▽

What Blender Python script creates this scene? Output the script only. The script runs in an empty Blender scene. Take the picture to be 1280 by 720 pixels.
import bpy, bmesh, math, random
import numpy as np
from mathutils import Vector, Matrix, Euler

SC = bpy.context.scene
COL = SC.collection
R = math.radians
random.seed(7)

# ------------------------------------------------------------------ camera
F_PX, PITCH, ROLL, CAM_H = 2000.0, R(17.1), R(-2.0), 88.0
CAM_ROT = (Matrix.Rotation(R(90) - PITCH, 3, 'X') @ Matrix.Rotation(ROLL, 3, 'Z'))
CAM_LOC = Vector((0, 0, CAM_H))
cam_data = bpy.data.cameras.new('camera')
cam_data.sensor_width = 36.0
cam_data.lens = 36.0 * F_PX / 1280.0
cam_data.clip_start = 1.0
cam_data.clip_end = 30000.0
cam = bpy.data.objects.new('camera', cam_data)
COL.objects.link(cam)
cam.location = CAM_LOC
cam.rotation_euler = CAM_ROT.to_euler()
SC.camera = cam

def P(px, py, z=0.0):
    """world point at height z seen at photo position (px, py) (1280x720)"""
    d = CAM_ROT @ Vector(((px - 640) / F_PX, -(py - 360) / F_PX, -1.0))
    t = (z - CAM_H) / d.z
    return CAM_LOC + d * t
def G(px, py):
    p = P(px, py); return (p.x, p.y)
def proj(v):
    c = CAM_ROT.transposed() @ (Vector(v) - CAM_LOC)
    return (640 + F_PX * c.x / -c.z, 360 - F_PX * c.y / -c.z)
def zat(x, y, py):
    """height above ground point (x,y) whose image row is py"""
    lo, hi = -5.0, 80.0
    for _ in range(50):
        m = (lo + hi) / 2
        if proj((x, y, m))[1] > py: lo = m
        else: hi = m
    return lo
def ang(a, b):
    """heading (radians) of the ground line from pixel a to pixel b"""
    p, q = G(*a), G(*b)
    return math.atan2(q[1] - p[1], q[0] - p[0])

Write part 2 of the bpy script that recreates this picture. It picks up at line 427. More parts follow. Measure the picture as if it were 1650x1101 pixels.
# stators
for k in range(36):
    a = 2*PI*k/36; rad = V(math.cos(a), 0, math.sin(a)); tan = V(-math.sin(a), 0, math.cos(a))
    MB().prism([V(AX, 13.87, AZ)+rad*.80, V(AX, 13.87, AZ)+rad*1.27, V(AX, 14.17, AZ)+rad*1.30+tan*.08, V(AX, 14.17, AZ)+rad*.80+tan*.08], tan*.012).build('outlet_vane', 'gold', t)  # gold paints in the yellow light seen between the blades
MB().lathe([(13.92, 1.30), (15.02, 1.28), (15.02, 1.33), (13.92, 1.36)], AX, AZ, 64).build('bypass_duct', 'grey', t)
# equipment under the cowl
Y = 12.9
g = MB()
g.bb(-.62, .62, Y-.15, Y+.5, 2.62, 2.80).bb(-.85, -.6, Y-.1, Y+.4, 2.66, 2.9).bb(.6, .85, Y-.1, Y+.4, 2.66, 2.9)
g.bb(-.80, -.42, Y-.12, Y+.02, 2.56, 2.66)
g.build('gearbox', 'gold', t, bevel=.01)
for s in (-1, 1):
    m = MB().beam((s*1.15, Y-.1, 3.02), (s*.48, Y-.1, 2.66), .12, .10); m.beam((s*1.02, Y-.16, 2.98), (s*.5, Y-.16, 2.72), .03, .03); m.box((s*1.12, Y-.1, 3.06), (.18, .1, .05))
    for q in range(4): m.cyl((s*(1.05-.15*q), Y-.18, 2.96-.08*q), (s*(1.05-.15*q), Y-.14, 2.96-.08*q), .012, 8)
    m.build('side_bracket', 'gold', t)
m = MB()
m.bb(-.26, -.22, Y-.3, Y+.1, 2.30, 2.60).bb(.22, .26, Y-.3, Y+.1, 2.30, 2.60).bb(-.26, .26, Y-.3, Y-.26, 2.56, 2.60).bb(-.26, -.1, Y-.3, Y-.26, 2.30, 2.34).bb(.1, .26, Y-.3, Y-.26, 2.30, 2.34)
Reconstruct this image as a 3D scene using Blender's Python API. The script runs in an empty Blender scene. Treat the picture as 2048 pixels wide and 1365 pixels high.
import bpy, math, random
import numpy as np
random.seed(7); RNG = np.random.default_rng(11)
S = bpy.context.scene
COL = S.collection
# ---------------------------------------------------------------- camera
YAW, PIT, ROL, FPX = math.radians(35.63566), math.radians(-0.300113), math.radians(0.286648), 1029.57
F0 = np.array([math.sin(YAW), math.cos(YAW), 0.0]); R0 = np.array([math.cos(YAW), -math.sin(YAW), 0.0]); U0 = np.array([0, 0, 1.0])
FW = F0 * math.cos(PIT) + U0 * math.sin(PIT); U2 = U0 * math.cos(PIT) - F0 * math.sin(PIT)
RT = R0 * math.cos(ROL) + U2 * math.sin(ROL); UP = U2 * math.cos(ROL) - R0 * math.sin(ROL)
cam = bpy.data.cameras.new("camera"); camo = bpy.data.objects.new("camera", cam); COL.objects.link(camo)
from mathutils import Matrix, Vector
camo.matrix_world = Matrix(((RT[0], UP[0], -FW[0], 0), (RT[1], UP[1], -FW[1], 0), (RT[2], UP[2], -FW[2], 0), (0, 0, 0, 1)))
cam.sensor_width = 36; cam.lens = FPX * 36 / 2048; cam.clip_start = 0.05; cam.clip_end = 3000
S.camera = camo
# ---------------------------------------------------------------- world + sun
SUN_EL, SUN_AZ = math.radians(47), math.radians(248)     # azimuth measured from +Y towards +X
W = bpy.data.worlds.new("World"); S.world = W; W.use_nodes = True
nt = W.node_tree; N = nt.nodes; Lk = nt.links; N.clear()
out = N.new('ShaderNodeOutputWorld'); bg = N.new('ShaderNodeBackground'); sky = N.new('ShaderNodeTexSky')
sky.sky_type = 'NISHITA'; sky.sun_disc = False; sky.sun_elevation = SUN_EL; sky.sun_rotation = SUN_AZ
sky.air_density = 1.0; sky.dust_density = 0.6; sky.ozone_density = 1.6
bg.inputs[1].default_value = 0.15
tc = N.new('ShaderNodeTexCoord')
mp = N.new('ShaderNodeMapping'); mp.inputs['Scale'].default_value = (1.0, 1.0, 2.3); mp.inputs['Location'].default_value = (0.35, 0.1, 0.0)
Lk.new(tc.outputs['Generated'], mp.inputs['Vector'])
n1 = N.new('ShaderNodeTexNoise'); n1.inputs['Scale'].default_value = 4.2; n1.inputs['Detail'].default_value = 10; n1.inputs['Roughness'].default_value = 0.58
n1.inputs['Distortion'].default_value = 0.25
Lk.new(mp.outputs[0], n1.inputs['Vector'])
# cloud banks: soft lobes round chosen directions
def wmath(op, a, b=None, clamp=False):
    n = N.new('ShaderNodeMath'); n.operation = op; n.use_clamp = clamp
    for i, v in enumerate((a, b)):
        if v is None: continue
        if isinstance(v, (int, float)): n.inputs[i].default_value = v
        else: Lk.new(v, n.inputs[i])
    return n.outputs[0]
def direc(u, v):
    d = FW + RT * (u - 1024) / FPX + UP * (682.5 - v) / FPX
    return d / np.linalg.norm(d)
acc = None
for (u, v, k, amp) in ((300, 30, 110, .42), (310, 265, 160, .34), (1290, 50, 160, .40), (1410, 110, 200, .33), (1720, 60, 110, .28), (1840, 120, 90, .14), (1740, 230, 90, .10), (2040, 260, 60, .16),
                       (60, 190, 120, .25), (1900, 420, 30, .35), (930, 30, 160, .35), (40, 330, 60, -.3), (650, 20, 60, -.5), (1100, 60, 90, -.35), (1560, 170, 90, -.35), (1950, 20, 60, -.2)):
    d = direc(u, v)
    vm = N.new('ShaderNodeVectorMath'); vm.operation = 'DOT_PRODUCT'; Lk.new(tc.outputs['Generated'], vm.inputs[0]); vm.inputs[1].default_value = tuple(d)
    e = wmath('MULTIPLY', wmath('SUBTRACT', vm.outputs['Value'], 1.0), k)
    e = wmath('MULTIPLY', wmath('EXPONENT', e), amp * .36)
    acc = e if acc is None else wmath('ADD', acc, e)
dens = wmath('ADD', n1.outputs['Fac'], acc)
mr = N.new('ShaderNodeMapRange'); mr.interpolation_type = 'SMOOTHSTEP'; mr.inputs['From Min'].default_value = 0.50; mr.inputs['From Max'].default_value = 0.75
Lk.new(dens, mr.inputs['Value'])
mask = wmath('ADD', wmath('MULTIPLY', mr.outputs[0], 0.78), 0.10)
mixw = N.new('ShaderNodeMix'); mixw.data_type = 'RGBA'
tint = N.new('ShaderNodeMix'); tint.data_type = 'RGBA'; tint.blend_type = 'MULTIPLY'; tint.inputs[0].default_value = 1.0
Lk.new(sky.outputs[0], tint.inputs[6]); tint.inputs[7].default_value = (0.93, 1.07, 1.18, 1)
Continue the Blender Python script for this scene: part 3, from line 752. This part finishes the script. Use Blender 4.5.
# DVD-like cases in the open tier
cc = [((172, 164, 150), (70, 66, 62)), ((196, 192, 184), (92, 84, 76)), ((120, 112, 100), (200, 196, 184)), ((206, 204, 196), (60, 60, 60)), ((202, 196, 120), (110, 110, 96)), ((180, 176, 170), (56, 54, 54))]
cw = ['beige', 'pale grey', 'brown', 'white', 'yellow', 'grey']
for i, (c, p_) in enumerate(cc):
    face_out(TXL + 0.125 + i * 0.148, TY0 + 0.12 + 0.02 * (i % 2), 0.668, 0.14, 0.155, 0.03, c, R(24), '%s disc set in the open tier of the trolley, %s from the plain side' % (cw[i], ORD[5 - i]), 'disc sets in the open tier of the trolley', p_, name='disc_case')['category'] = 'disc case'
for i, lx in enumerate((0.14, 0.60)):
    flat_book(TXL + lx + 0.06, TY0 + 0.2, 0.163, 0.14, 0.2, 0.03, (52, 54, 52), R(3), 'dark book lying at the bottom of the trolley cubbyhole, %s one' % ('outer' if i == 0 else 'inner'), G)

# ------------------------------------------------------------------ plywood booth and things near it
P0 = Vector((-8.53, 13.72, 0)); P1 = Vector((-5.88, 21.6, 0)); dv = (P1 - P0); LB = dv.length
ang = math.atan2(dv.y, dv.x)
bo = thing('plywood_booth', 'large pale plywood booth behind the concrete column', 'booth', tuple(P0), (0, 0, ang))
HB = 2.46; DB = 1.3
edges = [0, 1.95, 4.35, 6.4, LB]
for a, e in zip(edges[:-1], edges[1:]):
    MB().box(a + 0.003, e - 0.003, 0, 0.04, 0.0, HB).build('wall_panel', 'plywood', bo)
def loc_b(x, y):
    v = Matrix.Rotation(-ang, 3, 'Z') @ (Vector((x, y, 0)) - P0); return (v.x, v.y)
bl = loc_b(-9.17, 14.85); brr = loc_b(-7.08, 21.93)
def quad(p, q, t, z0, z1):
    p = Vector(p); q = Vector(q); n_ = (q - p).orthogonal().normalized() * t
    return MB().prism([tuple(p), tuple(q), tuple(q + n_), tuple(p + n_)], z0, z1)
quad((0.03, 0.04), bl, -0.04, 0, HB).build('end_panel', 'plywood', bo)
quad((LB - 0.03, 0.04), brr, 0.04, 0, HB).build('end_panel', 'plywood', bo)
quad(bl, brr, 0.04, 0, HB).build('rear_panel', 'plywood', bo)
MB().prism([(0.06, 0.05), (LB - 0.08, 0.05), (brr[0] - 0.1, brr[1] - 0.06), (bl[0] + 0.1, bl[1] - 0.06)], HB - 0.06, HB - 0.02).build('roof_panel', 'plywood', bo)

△

▶ **Direction**
Produce only the lines from the line containing "Continue the Blender" through the line containing "flat_book(TXL + lx", inclusive of both, exactly as they stand in the entries above.

▶ **Output for this exercise**
Continue the Blender Python script for this scene: part 3, from line 752. This part finishes the script. Use Blender 4.5.
# DVD-like cases in the open tier
cc = [((172, 164, 150), (70, 66, 62)), ((196, 192, 184), (92, 84, 76)), ((120, 112, 100), (200, 196, 184)), ((206, 204, 196), (60, 60, 60)), ((202, 196, 120), (110, 110, 96)), ((180, 176, 170), (56, 54, 54))]
cw = ['beige', 'pale grey', 'brown', 'white', 'yellow', 'grey']
for i, (c, p_) in enumerate(cc):
    face_out(TXL + 0.125 + i * 0.148, TY0 + 0.12 + 0.02 * (i % 2), 0.668, 0.14, 0.155, 0.03, c, R(24), '%s disc set in the open tier of the trolley, %s from the plain side' % (cw[i], ORD[5 - i]), 'disc sets in the open tier of the trolley', p_, name='disc_case')['category'] = 'disc case'
for i, lx in enumerate((0.14, 0.60)):
    flat_book(TXL + lx + 0.06, TY0 + 0.2, 0.163, 0.14, 0.2, 0.03, (52, 54, 52), R(3), 'dark book lying at the bottom of the trolley cubbyhole, %s one' % ('outer' if i == 0 else 'inner'), G)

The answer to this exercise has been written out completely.